Instruction: Pictures within the data are to be left out; everything else must be reproduced exactly.

** START **

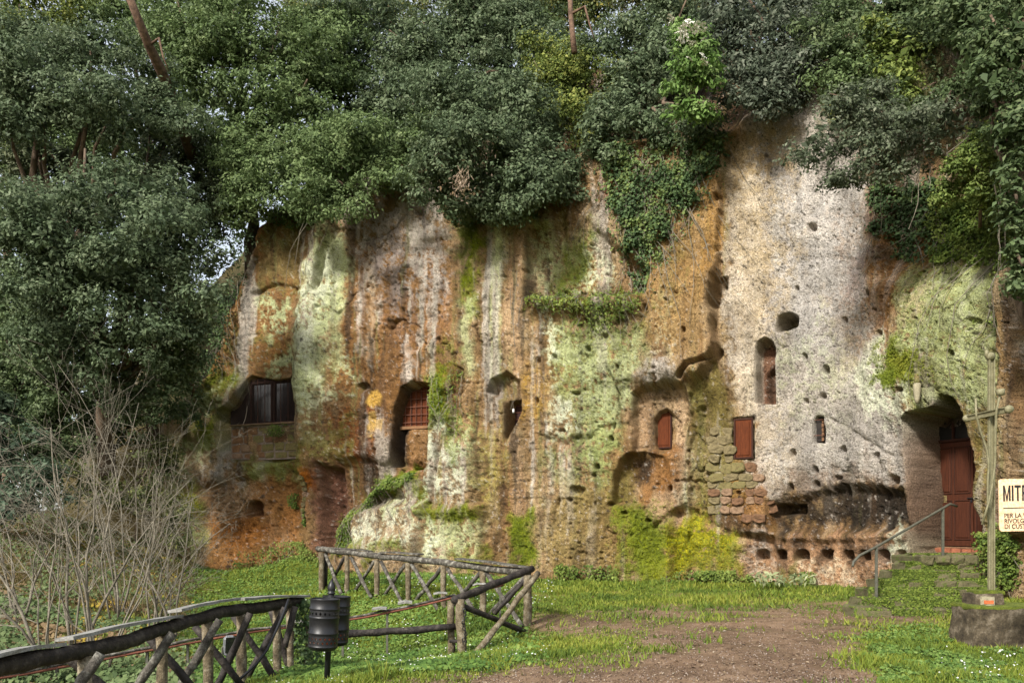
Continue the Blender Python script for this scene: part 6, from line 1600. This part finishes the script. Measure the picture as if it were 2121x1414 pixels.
# flower heads on the flowering bush
fs_ = [o for o in bpy.data.objects if o.name.startswith("flowering_shrub")][0]
MAT_PETAL = simple_mat("cream_petals", (.55, .52, .44), (.72, .70, .62), 30, .8)
fm = MB(); rr_ = random.Random(3)
for k in range(26):
    a = rr_.uniform(0, 2 * math.pi); q = math.sqrt(rr_.random()) * .085; c_ = Vector((q * math.cos(a), q * math.sin(a), .03 - q * q * 3 + rr_.uniform(-.01, .01)))
    fm.add([c_ + Vector((.02 * math.cos(b), .02 * math.sin(b), rr_.uniform(-.006, .012))) for b in [i * math.pi / 2.5 for i in range(5)]], [(0, 1, 2, 3, 4)])
fme = bpy.data.meshes.new("flower_head"); fme.from_pydata(fm.v, [], fm.f); fme.update(); fme.materials.append(MAT_PETAL)
for (x, y) in [(1427, 47), (1420, 55), (1444, 52), (1455, 58), (1438, 60), (1408, 70), (1417, 78), (1428, 90), (1457, 84), (1408, 85), (1455, 117), (1456, 130), (1427, 124), (1437, 92), (1388, 38), (1392, 46), (1415, 60)]:
    o = bpy.data.objects.new("flower_head", fme); COL.objects.link(o); o.parent = fs_
    o.location = P(x, y, 19.35) - fs_.location; o.rotation_euler = (rr_.uniform(.3, .9), rr_.uniform(-.4, .4), rr_.uniform(0, 6)); s_ = rr_.uniform(.9, 1.5); o.scale = (s_, s_, s_)

# bare trunks seen between the crowns
def bare_trunk(label, pts, r0):
    base = P(*pts[0]); o = empty("leafless_tree", base); m = MB()
    m.tube([P(*q) - base for q in pts], [r0 * (1 - .09 * i) for i in range(len(pts))], 9, True, .06); m.build("trunk", MAT_BARK2, o, True)
    m = MB(); a = P(*pts[len(pts) // 2]) - base
    m.tube([a, a + Vector((.4, -.2, .1)), a + Vector((.55, -.25, -.5)), a + Vector((.7, -.2, -.9))], [.05, .04, .025, .012], 6); m.build("side_branch", MAT_BARK2, o, True)
    return tag(o, label, "tree", "bare trunks between the crowns")
MAT_BARK2 = simple_mat("reddish_bark", (.05, .028, .018), (.18, .11, .07), 7, .9, bump=.6, bscale=20)
bare_trunk("leaning reddish bare trunk at the top left of the wood", [(400, 330, 27.5), (370, 240, 26.3), (335, 150, 25.0), (308, 95, 24.2), (288, 45, 23.8), (262, -20, 23.4)], .20)
bare_trunk("slim pale bare trunk at the top right of centre", [(1190, 110, 23.6), (1186, 70, 23.6), (1182, 30, 23.7), (1180, -30, 23.8)], .09)

# ================================================================== GROUND COVER
def bare_at(x, y):
    i = np.clip(np.searchsorted(ty_, y), 0, len(ty_) - 1); j = np.clip(np.searchsorted(tx_, x), 0, len(tx_) - 1)
    return BARE[i, j]
def ground_pts(n, seed, xr=(-60, 2180), yr=(7.6, 26.0), pw=1.4):
    r = np.random.default_rng(seed); out = []
    while sum(map(len, out)) < n:
        y = yr[0] + (yr[1] - yr[0]) * r.random(n * 2); px_ = r.uniform(xr[0], xr[1], n * 2)
        x = (px_ - CX) / F * y
        k = (r.random(n * 2) < (yr[0] / y) ** pw) & (y < wallY(np.clip(px_, -390, 2490)) - .1)
        out.append(np.stack([x[k], y[k], px_[k]], 1))
    s = np.concatenate(out)[:n]
    return s[:, 0], s[:, 1], s[:, 2], ground_z(s[:, 0], s[:, 1]), r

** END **

Full output:
Continue the Blender Python script for this scene: part 6, from line 1600. This part finishes the script. Measure the picture as if it were 2121x1414 pixels.
# flower heads on the flowering bush
fs_ = [o for o in bpy.data.objects if o.name.startswith("flowering_shrub")][0]
MAT_PETAL = simple_mat("cream_petals", (.55, .52, .44), (.72, .70, .62), 30, .8)
fm = MB(); rr_ = random.Random(3)
for k in range(26):
    a = rr_.uniform(0, 2 * math.pi); q = math.sqrt(rr_.random()) * .085; c_ = Vector((q * math.cos(a), q * math.sin(a), .03 - q * q * 3 + rr_.uniform(-.01, .01)))
    fm.add([c_ + Vector((.02 * math.cos(b), .02 * math.sin(b), rr_.uniform(-.006, .012))) for b in [i * math.pi / 2.5 for i in range(5)]], [(0, 1, 2, 3, 4)])
fme = bpy.data.meshes.new("flower_head"); fme.from_pydata(fm.v, [], fm.f); fme.update(); fme.materials.append(MAT_PETAL)
for (x, y) in [(1427, 47), (1420, 55), (1444, 52), (1455, 58), (1438, 60), (1408, 70), (1417, 78), (1428, 90), (1457, 84), (1408, 85), (1455, 117), (1456, 130), (1427, 124), (1437, 92), (1388, 38), (1392, 46), (1415, 60)]:
    o = bpy.data.objects.new("flower_head", fme); COL.objects.link(o); o.parent = fs_
    o.location = P(x, y, 19.35) - fs_.location; o.rotation_euler = (rr_.uniform(.3, .9), rr_.uniform(-.4, .4), rr_.uniform(0, 6)); s_ = rr_.uniform(.9, 1.5); o.scale = (s_, s_, s_)

# bare trunks seen between the crowns
def bare_trunk(label, pts, r0):
    base = P(*pts[0]); o = empty("leafless_tree", base); m = MB()
    m.tube([P(*q) - base for q in pts], [r0 * (1 - .09 * i) for i in range(len(pts))], 9, True, .06); m.build("trunk", MAT_BARK2, o, True)
    m = MB(); a = P(*pts[len(pts) // 2]) - base
    m.tube([a, a + Vector((.4, -.2, .1)), a + Vector((.55, -.25, -.5)), a + Vector((.7, -.2, -.9))], [.05, .04, .025, .012], 6); m.build("side_branch", MAT_BARK2, o, True)
    return tag(o, label, "tree", "bare trunks between the crowns")
MAT_BARK2 = simple_mat("reddish_bark", (.05, .028, .018), (.18, .11, .07), 7, .9, bump=.6, bscale=20)
bare_trunk("leaning reddish bare trunk at the top left of the wood", [(400, 330, 27.5), (370, 240, 26.3), (335, 150, 25.0), (308, 95, 24.2), (288, 45, 23.8), (262, -20, 23.4)], .20)
bare_trunk("slim pale bare trunk at the top right of centre", [(1190, 110, 23.6), (1186, 70, 23.6), (1182, 30, 23.7), (1180, -30, 23.8)], .09)

# ================================================================== GROUND COVER
def bare_at(x, y):
    i = np.clip(np.searchsorted(ty_, y), 0, len(ty_) - 1); j = np.clip(np.searchsorted(tx_, x), 0, len(tx_) - 1)
    return BARE[i, j]
def ground_pts(n, seed, xr=(-60, 2180), yr=(7.6, 26.0), pw=1.4):
    r = np.random.default_rng(seed); out = []
    while sum(map(len, out)) < n:
        y = yr[0] + (yr[1] - yr[0]) * r.random(n * 2); px_ = r.uniform(xr[0], xr[1], n * 2)
        x = (px_ - CX) / F * y
        k = (r.random(n * 2) < (yr[0] / y) ** pw) & (y < wallY(np.clip(px_, -390, 2490)) - .1)
        out.append(np.stack([x[k], y[k], px_[k]], 1))
    s = np.concatenate(out)[:n]
    return s[:, 0], s[:, 1], s[:, 2], ground_z(s[:, 0], s[:, 1]), r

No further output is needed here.